═══ GIVEN DATA ═══
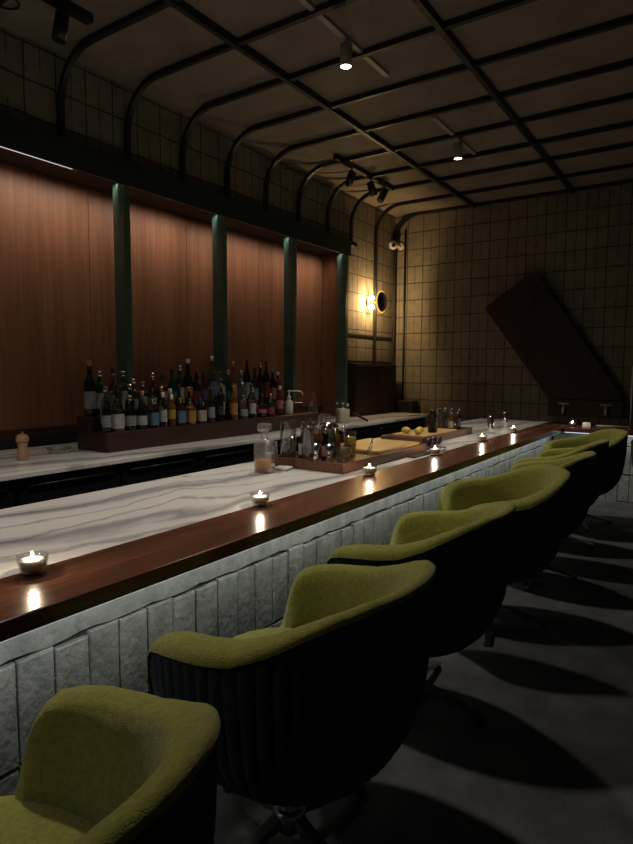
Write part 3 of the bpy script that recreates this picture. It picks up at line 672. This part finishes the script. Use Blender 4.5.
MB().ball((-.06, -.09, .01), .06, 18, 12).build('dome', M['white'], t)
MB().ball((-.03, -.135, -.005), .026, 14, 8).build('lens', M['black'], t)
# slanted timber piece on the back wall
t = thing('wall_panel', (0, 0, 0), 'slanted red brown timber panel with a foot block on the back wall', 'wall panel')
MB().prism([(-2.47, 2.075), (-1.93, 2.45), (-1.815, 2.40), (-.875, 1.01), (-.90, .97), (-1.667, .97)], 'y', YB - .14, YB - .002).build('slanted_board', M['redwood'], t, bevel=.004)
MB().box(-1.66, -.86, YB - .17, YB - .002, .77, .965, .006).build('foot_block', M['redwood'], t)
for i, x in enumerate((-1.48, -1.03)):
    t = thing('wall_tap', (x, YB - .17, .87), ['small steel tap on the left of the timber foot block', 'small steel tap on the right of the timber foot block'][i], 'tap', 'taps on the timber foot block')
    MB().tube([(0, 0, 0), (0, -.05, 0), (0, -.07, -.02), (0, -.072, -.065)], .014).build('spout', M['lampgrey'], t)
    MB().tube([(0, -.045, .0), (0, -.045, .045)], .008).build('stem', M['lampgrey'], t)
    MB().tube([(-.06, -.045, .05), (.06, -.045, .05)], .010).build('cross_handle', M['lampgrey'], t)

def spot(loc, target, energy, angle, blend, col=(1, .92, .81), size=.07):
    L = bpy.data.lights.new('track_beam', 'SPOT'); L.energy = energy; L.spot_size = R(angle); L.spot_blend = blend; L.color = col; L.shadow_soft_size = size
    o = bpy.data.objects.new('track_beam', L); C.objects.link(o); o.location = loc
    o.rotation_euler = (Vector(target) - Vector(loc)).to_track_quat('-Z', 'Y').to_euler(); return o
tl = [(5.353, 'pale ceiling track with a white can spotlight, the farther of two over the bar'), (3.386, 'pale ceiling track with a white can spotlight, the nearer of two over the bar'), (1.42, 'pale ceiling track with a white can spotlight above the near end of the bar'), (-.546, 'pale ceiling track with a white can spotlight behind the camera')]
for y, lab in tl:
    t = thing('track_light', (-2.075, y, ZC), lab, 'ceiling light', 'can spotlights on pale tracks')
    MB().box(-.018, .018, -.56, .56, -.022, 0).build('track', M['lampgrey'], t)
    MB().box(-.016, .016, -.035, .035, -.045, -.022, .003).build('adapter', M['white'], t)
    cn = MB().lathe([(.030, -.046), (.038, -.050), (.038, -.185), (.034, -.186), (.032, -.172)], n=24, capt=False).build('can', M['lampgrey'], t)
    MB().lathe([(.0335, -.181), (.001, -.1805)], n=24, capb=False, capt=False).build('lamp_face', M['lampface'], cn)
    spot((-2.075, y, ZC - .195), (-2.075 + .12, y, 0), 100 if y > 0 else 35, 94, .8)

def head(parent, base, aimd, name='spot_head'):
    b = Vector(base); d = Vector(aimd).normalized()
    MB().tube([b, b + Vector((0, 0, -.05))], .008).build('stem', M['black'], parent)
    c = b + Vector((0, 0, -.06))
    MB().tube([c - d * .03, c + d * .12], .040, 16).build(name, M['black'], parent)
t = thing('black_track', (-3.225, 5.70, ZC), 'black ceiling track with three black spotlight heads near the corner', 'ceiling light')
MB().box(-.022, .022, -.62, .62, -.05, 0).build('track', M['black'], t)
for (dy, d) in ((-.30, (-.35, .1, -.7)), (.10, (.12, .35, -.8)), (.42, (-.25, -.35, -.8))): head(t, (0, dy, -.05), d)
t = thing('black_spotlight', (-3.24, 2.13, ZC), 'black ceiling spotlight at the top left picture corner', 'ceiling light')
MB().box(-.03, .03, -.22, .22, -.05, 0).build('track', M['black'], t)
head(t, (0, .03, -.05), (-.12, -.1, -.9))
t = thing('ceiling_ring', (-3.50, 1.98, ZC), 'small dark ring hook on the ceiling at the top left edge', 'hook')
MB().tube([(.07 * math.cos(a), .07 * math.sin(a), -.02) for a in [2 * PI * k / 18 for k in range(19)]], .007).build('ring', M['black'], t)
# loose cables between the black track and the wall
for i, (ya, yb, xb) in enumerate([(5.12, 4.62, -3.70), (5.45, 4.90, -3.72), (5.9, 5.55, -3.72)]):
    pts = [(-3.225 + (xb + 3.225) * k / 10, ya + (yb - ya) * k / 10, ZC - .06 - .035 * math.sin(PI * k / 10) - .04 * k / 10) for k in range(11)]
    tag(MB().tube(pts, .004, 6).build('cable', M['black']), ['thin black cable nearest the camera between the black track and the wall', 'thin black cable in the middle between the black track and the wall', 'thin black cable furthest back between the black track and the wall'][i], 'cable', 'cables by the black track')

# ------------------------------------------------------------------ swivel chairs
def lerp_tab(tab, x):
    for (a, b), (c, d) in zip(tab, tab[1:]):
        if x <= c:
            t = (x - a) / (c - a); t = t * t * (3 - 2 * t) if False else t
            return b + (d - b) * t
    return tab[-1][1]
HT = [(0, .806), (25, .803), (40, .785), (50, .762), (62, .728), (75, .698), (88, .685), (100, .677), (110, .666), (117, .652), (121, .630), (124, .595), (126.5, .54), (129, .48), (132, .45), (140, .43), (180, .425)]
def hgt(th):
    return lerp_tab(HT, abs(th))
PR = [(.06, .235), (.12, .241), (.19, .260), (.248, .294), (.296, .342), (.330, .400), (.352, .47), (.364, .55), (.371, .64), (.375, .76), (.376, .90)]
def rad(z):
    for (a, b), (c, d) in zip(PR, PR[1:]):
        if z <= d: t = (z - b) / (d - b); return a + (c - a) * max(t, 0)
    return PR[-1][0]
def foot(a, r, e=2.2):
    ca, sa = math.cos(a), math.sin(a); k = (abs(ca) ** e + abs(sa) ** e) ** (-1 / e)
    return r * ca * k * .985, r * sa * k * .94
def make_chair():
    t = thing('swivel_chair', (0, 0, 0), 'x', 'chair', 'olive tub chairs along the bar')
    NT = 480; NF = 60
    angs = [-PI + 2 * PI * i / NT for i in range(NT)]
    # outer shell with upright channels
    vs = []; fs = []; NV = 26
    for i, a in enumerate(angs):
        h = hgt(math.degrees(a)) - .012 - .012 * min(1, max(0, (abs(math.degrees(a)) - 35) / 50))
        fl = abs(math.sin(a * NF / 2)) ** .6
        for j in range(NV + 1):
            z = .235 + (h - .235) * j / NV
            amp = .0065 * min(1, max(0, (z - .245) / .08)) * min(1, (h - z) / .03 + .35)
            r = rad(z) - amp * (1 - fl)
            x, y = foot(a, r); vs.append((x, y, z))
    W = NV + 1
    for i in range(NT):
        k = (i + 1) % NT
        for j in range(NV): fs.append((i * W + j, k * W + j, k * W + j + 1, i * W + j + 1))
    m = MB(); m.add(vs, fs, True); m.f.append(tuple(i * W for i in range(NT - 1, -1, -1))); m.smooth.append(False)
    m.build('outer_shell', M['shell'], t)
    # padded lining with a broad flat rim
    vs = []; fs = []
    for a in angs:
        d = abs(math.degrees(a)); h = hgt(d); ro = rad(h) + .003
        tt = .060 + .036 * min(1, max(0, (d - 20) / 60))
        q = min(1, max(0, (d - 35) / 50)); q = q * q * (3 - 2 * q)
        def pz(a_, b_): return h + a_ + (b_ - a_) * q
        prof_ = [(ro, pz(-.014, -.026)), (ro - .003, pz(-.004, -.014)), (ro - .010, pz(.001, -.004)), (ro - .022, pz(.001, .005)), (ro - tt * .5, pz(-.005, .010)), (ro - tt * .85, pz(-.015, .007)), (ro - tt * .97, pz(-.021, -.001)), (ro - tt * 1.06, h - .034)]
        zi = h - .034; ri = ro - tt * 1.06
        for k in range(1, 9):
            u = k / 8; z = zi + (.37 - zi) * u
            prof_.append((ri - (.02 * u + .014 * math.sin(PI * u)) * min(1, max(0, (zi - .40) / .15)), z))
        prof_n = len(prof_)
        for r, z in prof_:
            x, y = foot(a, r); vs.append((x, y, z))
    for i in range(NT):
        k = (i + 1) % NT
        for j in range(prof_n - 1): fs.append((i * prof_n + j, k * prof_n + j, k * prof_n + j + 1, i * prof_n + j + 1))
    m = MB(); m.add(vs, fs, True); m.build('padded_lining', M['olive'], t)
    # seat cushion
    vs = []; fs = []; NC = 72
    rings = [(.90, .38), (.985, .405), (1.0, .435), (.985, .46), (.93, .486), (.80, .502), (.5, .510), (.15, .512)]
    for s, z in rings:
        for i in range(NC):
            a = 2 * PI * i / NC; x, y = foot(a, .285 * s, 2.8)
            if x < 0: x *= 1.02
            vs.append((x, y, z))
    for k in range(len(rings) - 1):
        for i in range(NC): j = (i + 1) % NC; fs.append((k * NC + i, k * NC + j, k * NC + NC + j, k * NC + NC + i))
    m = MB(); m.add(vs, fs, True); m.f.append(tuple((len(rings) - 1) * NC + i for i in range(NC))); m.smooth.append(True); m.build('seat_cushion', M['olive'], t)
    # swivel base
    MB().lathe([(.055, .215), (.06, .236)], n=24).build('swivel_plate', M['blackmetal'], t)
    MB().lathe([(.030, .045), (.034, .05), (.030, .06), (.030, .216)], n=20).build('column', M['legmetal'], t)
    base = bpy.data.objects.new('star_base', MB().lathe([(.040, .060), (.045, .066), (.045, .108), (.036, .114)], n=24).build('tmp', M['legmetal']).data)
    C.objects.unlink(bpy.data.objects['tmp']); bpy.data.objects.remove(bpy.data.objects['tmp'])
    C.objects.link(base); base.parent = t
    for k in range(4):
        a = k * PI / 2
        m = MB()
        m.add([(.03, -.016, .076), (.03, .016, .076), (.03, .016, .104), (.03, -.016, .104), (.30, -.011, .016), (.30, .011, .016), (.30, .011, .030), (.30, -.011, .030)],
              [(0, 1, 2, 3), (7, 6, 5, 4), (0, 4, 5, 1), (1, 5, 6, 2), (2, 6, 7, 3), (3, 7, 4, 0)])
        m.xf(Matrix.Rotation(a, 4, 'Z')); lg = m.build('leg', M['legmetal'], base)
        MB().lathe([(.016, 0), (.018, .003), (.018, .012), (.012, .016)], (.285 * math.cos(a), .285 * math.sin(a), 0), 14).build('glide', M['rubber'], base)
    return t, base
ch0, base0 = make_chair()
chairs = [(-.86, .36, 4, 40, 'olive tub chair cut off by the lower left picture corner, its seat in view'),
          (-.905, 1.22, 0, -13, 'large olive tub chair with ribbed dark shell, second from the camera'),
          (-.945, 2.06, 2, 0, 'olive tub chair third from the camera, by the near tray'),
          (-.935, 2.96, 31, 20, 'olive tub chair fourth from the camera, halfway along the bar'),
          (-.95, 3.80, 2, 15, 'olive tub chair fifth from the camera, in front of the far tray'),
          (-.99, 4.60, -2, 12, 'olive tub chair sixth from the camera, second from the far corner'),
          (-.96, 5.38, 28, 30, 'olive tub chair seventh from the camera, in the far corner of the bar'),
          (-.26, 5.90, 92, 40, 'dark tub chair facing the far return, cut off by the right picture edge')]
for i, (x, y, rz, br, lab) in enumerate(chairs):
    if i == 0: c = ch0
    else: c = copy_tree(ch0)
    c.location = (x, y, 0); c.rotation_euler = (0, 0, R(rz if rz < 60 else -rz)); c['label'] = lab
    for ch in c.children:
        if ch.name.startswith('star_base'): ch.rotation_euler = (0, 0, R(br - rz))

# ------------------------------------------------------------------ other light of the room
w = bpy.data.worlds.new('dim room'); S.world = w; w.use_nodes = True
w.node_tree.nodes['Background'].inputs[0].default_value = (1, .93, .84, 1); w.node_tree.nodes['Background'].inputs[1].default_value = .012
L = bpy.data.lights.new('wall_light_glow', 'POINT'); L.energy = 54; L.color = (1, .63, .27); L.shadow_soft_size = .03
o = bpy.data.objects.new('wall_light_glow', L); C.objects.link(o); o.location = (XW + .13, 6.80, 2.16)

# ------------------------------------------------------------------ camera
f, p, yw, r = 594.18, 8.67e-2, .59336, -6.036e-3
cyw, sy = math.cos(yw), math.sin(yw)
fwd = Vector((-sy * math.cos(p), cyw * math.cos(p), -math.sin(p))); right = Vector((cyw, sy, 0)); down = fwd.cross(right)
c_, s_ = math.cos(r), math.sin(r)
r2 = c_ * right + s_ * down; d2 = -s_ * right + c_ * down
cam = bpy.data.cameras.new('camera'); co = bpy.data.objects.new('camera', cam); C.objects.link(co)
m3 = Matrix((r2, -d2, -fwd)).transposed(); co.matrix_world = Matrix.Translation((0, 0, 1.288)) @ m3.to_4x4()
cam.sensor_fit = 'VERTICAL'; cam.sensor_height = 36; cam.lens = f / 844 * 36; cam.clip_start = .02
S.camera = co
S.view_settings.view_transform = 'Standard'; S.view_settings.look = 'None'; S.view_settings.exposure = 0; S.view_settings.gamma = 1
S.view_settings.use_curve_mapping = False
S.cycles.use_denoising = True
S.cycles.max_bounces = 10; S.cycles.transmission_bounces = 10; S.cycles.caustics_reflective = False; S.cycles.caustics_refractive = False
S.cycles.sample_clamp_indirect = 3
═══
= WHAT THIS TASK INVOLVES =
Of all the lines in the listing above, how many contain the word "picture"? Answer with the number alone.

= THE COMPLETED TASK =
4